— START OF Stored records —

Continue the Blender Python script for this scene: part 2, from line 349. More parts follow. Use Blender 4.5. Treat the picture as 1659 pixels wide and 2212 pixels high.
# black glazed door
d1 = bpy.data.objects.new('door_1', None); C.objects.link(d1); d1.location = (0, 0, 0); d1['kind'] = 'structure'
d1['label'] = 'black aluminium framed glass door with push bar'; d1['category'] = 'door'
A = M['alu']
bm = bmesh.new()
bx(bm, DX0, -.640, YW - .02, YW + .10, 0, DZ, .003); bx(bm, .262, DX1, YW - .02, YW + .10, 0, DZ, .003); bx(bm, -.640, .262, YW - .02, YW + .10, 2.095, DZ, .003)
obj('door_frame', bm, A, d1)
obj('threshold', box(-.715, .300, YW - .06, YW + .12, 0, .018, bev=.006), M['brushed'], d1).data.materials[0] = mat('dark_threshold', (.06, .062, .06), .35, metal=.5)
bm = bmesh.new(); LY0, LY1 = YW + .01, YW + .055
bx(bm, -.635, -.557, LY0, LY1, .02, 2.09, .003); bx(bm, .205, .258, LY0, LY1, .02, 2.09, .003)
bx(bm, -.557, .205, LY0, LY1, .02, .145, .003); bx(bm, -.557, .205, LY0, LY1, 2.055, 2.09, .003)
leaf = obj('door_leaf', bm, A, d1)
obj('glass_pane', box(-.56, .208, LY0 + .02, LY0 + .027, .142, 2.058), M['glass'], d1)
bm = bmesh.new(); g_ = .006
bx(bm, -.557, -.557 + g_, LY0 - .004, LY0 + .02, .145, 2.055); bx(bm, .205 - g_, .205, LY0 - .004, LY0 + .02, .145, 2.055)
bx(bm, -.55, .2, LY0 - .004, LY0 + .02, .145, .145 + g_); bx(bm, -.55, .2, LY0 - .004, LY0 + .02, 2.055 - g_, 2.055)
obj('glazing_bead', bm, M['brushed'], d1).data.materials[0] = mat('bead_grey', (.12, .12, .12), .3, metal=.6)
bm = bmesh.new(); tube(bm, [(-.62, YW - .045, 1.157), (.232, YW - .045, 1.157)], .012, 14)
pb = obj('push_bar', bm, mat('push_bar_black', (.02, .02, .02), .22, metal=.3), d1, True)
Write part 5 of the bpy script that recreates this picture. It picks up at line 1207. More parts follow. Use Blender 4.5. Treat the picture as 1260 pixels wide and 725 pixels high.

— END OF Stored records —

Extract every record. Keep wording exact.

(Solution)
Continue the Blender Python script for this scene: part 2, from line 349. More parts follow. Use Blender 4.5. Treat the picture as 1659 pixels wide and 2212 pixels high.
# black glazed door
d1 = bpy.data.objects.new('door_1', None); C.objects.link(d1); d1.location = (0, 0, 0); d1['kind'] = 'structure'
d1['label'] = 'black aluminium framed glass door with push bar'; d1['category'] = 'door'
A = M['alu']
bm = bmesh.new()
bx(bm, DX0, -.640, YW - .02, YW + .10, 0, DZ, .003); bx(bm, .262, DX1, YW - .02, YW + .10, 0, DZ, .003); bx(bm, -.640, .262, YW - .02, YW + .10, 2.095, DZ, .003)
obj('door_frame', bm, A, d1)
obj('threshold', box(-.715, .300, YW - .06, YW + .12, 0, .018, bev=.006), M['brushed'], d1).data.materials[0] = mat('dark_threshold', (.06, .062, .06), .35, metal=.5)
bm = bmesh.new(); LY0, LY1 = YW + .01, YW + .055
bx(bm, -.635, -.557, LY0, LY1, .02, 2.09, .003); bx(bm, .205, .258, LY0, LY1, .02, 2.09, .003)
bx(bm, -.557, .205, LY0, LY1, .02, .145, .003); bx(bm, -.557, .205, LY0, LY1, 2.055, 2.09, .003)
leaf = obj('door_leaf', bm, A, d1)
obj('glass_pane', box(-.56, .208, LY0 + .02, LY0 + .027, .142, 2.058), M['glass'], d1)
bm = bmesh.new(); g_ = .006
bx(bm, -.557, -.557 + g_, LY0 - .004, LY0 + .02, .145, 2.055); bx(bm, .205 - g_, .205, LY0 - .004, LY0 + .02, .145, 2.055)
bx(bm, -.55, .2, LY0 - .004, LY0 + .02, .145, .145 + g_); bx(bm, -.55, .2, LY0 - .004, LY0 + .02, 2.055 - g_, 2.055)
obj('glazing_bead', bm, M['brushed'], d1).data.materials[0] = mat('bead_grey', (.12, .12, .12), .3, metal=.6)
bm = bmesh.new(); tube(bm, [(-.62, YW - .045, 1.157), (.232, YW - .045, 1.157)], .012, 14)
pb = obj('push_bar', bm, mat('push_bar_black', (.02, .02, .02), .22, metal=.3), d1, True)
Write part 5 of the bpy script that recreates this picture. It picks up at line 1207. More parts follow. Use Blender 4.5. Treat the picture as 1260 pixels wide and 725 pixels high.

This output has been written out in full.